Goal ▸ Tally the lines below that contain the word "objects", and give only that number.

|---|

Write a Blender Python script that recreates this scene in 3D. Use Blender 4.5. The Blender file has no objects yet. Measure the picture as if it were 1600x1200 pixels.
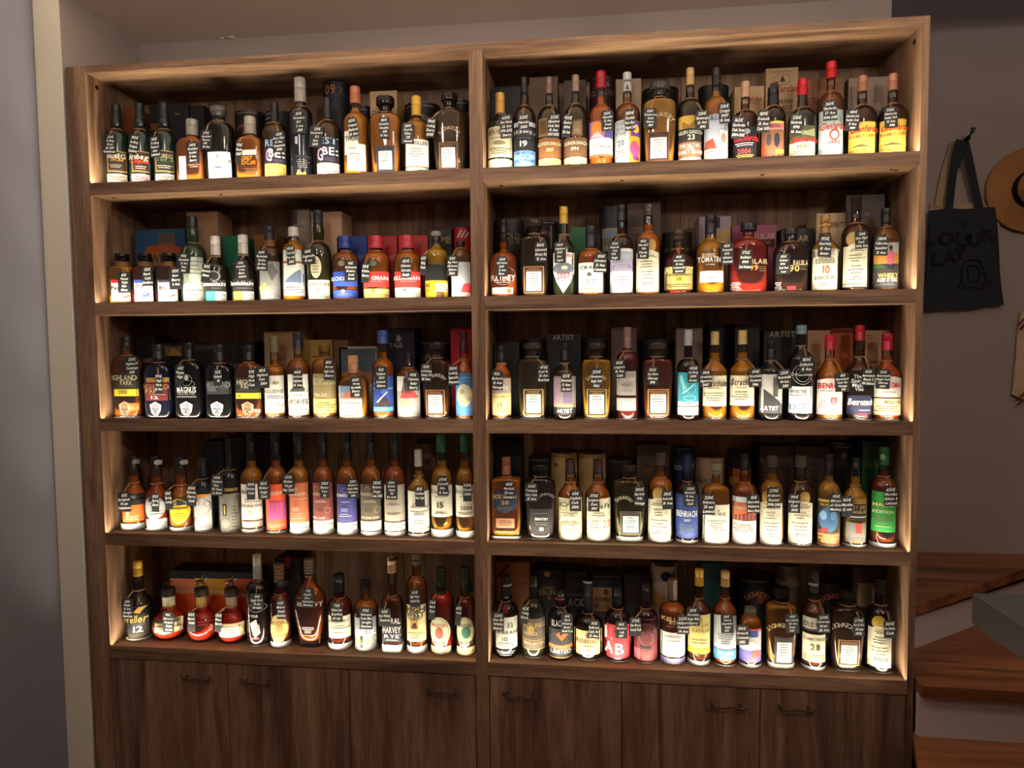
import bpy, math, random
from mathutils import Matrix, Vector
random.seed(7)
S = bpy.context.scene
COL = S.collection
# ---------------------------------------------------------------- camera, world, lamps, exposure
F_PX = 1067.0
CAM = Vector((0.3734, -2.1249, 1.4864))
YAW, PIT, ROL = math.radians(6.5208), math.radians(-3.2727), math.radians(0.5122)
RM = Matrix.Rotation(YAW, 3, 'Z') @ Matrix.Rotation(PIT, 3, 'X') @ Matrix.Rotation(ROL, 3, 'Y')
cam = bpy.data.cameras.new('camera'); cam.lens = F_PX*36/1600; cam.sensor_width = 36; cam.clip_start = .02
co = bpy.data.objects.new('camera', cam); COL.objects.link(co)
co.matrix_world = Matrix.Translation(CAM) @ (RM @ Matrix.Rotation(math.pi/2, 3, 'X')).to_4x4()
S.camera = co
S.view_settings.view_transform = 'Standard'; S.view_settings.look = 'None'
S.view_settings.exposure = 0.0; S.view_settings.gamma = 1.0; S.view_settings.use_curve_mapping = False
STRIP_POWER = 4.4
STRIP_SPREAD = 148
STRIP_TILT = -14
STRIP_COLOR = (1.0, 0.89, 0.66)
w = bpy.data.worlds.new('world'); S.world = w; w.use_nodes = True
w.node_tree.nodes['Background'].inputs[0].default_value = (.86, .80, .84, 1)
w.node_tree.nodes['Background'].inputs[1].default_value = 0.20
S.cycles.transparent_max_bounces = 24; S.cycles.max_bounces = 8; S.cycles.diffuse_bounces = 4
S.cycles.sample_clamp_indirect = 2.0; S.cycles.caustics_reflective = False; S.cycles.caustics_refractive = False

CEIL_Z, FLOOR_Z = 2.656, -0.15
FILL_GLOBES = [((-0.50, -.95, 2.42), 27.0), ((0.30, -.95, 2.42), 27.0), ((1.10, -.95, 2.42), 24.0),      # added globes standing for unseen light from above, just over the frame
          ((-0.40, -1.95, 2.40), 54.0), ((1.60, -1.95, 2.40), 122.0)]                                    # added fill light beside and behind the camera
FILL_GLOBE_COLOR = (1.0, .87, .78)
def strip_lamp(x0, x1, y, z):
    "warm LED line with a lens, lying in the routed channel and shining upwards"
    l = bpy.data.lights.new('led_strip', 'AREA'); l.shape = 'RECTANGLE'; l.size = x1-x0; l.size_y = .006
    l.energy = STRIP_POWER; l.color = STRIP_COLOR; l.spread = math.radians(STRIP_SPREAD)
    o = bpy.data.objects.new('led_strip', l); COL.objects.link(o); o.location = ((x0+x1)/2, y, z)
    o.rotation_euler = (math.radians(180+STRIP_TILT), 0, 0)
    return o

def at(px, py, Y):
    "point of the photograph (1600x1200) carried to the plane y = Y"
    d = RM @ Vector(((px-800)/F_PX, 1, (600-py)/F_PX)); t = (Y-CAM.y)/d.y
    return CAM + d*t
def atz(px, py, Z):
    d = RM @ Vector(((px-800)/F_PX, 1, (600-py)/F_PX)); t = (Z-CAM.z)/d.z
    return CAM + d*t

# ---------------------------------------------------------------- materials
def lin(h):
    h = h.lstrip('!~#')
    return tuple(((c/12.92) if c <= .04045 else ((c+.055)/1.055)**2.4) for c in (int(h[i:i+2], 16)/255 for i in (0, 2, 4))) + (1,)
MATS = {}
def base_mat(key):
    m = bpy.data.materials.new(key); m.use_nodes = True; nt = m.node_tree
    MATS[key] = m
    return m, nt, nt.nodes, nt.links, nt.nodes['Principled BSDF']
def plain(h, rough=.55, metal=0.0, spec=.4, kind='paint', rel=0.0, k=1.0):
    key = f'{kind}_{h}'
    if key in MATS: return MATS[key]
    m, nt, N, L, P = base_mat(key)
    c = lin(h)
    # faint procedural mottling of the printed or painted colour
    tc = N.new('ShaderNodeTexCoord'); nz = N.new('ShaderNodeTexNoise'); nz.inputs['Scale'].default_value = 60
    L.new(tc.outputs['Object'], nz.inputs['Vector'])
    mx = N.new('ShaderNodeMix'); mx.data_type = 'RGBA'; mx.blend_type = 'MULTIPLY'
    rp = N.new('ShaderNodeMapRange'); rp.inputs[3].default_value = .90*k; rp.inputs[4].default_value = 1.08*k
    L.new(nz.outputs[0], rp.inputs[0]); mx.inputs[0].default_value = 1
    mx.inputs[6].default_value = c; L.new(rp.outputs[0], mx.inputs[7])
    L.new(mx.outputs[2], P.inputs['Base Color'])
    P.inputs['Roughness'].default_value = rough; P.inputs['Metallic'].default_value = metal
    P.inputs['Specular IOR Level'].default_value = spec
    if rel:
        b = N.new('ShaderNodeBump'); b.inputs['Strength'].default_value = rel; b.inputs['Distance'].default_value = .002
        nz.inputs['Scale'].default_value = 350
        L.new(nz.outputs[0], b.inputs['Height']); L.new(b.outputs[0], P.inputs['Normal'])
    return m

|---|

Exercise result ▸ 3